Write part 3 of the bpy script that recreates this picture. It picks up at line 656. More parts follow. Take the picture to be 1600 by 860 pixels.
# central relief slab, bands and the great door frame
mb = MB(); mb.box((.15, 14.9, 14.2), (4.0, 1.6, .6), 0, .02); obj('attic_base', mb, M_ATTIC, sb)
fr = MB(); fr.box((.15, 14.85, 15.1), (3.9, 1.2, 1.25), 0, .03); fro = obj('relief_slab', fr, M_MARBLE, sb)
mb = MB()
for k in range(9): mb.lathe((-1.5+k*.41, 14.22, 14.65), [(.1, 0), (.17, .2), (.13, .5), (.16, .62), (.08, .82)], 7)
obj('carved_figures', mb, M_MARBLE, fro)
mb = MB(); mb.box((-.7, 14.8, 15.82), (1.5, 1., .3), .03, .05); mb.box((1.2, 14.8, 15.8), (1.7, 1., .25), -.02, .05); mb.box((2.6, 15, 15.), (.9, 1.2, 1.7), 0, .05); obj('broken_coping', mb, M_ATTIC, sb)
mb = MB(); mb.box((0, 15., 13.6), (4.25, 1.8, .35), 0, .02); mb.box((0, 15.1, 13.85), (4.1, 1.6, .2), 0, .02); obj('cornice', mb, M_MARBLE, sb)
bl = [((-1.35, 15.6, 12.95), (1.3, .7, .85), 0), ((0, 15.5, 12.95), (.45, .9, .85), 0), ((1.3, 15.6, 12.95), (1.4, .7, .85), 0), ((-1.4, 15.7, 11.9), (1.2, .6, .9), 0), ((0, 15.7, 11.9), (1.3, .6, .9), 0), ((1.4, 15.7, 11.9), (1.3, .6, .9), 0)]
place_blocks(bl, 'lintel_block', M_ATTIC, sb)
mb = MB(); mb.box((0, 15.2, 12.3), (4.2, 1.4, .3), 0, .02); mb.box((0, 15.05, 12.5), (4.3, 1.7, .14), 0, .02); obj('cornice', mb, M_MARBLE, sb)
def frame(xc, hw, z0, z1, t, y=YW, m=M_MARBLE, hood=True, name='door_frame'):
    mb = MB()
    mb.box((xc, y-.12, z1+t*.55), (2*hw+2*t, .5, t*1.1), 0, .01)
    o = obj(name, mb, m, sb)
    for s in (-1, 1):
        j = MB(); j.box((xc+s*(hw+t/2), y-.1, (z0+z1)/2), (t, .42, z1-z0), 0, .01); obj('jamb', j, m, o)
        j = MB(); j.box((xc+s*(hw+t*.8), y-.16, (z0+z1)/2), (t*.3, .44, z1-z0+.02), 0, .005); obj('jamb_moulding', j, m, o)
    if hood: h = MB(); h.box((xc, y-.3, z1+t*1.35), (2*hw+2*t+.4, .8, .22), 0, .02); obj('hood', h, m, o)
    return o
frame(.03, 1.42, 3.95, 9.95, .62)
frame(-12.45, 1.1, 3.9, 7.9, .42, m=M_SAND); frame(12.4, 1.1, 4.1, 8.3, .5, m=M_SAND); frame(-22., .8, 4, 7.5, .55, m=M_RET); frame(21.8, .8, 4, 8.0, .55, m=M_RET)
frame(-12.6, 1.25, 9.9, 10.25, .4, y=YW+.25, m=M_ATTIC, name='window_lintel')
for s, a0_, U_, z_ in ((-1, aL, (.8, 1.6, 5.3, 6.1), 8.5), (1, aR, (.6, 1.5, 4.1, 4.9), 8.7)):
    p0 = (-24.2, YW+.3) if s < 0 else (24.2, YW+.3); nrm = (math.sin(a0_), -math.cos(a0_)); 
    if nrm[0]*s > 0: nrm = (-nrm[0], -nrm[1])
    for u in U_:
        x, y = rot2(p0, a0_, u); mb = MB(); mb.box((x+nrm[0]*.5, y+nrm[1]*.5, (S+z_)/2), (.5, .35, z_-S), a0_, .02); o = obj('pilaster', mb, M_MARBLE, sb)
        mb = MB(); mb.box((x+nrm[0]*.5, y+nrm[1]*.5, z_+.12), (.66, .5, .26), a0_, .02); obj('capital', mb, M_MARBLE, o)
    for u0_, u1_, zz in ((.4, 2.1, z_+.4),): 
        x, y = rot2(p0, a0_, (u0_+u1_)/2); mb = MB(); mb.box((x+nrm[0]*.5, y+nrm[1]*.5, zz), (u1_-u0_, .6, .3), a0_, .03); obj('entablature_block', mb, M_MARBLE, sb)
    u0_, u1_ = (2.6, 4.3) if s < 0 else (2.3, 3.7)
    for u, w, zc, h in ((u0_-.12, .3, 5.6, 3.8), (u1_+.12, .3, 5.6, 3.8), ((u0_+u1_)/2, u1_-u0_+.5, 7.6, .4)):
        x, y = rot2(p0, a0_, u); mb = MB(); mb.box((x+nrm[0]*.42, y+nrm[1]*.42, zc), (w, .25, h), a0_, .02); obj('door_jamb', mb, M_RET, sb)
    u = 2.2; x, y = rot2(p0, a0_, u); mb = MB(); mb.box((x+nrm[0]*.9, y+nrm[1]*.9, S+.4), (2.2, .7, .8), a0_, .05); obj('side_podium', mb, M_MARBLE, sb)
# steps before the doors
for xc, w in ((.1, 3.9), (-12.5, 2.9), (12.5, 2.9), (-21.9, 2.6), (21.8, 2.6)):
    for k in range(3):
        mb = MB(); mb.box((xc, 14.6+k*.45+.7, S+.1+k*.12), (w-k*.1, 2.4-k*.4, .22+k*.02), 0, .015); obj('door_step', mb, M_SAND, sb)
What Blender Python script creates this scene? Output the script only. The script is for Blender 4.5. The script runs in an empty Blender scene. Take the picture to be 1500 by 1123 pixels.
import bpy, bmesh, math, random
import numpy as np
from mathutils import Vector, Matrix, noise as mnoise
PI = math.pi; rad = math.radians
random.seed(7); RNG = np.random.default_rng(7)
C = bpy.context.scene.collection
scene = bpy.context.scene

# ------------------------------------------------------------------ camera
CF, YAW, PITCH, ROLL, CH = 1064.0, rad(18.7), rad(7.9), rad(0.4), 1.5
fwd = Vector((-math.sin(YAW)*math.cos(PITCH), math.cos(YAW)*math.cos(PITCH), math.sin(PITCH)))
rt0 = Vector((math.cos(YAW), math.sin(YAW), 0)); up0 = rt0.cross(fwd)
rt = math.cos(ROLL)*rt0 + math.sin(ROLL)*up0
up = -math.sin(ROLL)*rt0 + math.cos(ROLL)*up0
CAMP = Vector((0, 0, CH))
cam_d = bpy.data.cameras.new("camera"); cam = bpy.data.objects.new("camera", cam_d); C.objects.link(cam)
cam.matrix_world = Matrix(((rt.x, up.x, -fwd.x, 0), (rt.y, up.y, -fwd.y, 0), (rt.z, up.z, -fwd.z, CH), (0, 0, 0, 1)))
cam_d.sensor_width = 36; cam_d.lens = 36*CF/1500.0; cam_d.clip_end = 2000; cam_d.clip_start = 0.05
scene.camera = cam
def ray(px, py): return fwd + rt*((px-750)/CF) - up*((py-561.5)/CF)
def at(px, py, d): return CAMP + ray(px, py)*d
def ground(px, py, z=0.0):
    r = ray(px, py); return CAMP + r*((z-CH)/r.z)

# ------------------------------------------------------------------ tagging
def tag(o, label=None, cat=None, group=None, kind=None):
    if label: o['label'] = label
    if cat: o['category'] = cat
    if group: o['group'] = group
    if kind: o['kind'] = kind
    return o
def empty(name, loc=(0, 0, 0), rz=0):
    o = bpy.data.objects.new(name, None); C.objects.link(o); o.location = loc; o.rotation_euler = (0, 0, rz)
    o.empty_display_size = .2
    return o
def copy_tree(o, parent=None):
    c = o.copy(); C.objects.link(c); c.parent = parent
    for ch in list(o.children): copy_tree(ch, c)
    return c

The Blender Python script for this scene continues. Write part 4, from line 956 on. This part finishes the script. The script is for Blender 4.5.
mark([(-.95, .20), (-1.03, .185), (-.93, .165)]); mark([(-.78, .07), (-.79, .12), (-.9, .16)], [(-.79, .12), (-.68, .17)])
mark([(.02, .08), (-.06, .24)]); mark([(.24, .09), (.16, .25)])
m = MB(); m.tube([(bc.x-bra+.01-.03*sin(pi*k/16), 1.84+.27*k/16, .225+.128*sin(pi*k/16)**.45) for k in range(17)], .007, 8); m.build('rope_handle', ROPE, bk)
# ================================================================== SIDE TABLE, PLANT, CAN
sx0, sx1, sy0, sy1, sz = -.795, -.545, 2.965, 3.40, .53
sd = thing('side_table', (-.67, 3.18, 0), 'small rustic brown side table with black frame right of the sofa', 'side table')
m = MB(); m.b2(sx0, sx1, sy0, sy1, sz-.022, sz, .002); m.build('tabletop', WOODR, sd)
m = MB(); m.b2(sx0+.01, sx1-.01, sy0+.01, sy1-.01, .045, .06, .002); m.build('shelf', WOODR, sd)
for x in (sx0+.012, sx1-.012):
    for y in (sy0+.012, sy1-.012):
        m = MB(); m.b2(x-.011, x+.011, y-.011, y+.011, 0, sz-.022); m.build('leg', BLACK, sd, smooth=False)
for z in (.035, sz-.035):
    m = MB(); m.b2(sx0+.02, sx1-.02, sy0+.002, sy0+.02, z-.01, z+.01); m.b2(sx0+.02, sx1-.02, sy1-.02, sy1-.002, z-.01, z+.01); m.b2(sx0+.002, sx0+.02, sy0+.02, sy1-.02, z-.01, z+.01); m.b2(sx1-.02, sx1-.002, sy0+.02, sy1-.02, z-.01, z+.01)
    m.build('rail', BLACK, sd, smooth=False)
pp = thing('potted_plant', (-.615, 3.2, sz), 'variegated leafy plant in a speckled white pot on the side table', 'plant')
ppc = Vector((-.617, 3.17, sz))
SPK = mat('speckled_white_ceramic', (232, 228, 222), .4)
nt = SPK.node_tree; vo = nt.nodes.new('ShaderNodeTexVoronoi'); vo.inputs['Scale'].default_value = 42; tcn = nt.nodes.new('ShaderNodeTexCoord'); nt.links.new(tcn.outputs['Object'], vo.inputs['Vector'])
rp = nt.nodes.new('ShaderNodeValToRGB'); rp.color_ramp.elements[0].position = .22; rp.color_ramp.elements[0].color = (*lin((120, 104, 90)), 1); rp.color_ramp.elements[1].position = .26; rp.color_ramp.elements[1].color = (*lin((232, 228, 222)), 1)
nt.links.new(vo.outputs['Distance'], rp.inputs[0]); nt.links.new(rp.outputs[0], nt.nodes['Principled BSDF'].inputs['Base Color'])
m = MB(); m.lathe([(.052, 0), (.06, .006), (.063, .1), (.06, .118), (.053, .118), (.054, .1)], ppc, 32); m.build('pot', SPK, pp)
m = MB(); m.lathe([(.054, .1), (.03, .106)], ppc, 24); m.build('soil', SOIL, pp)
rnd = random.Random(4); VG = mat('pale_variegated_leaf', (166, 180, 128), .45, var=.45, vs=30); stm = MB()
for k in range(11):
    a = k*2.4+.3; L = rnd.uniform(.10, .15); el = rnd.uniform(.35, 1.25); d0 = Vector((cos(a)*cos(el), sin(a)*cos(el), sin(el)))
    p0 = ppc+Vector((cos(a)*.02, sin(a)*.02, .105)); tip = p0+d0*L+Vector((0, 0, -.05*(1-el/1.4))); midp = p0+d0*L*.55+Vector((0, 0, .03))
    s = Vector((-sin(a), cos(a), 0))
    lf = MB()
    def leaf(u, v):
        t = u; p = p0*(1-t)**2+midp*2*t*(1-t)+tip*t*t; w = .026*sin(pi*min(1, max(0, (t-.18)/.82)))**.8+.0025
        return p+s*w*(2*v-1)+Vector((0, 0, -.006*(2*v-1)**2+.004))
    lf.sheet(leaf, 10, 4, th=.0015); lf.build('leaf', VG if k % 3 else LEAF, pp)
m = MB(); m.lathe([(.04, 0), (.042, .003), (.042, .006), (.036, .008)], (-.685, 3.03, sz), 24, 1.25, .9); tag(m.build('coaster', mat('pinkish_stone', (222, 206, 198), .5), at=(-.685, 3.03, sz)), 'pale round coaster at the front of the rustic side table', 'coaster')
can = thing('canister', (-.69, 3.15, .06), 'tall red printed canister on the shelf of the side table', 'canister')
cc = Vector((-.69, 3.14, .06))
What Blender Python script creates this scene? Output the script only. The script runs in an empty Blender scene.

▶ _Task description_
Looking at the data above, show all lines where the word "Write" occurs.

▶ _The result_
Write part 3 of the bpy script that recreates this picture. It picks up at line 656. More parts follow. Take the picture to be 1600 by 860 pixels.
The Blender Python script for this scene continues. Write part 4, from line 956 on. This part finishes the script. The script is for Blender 4.5.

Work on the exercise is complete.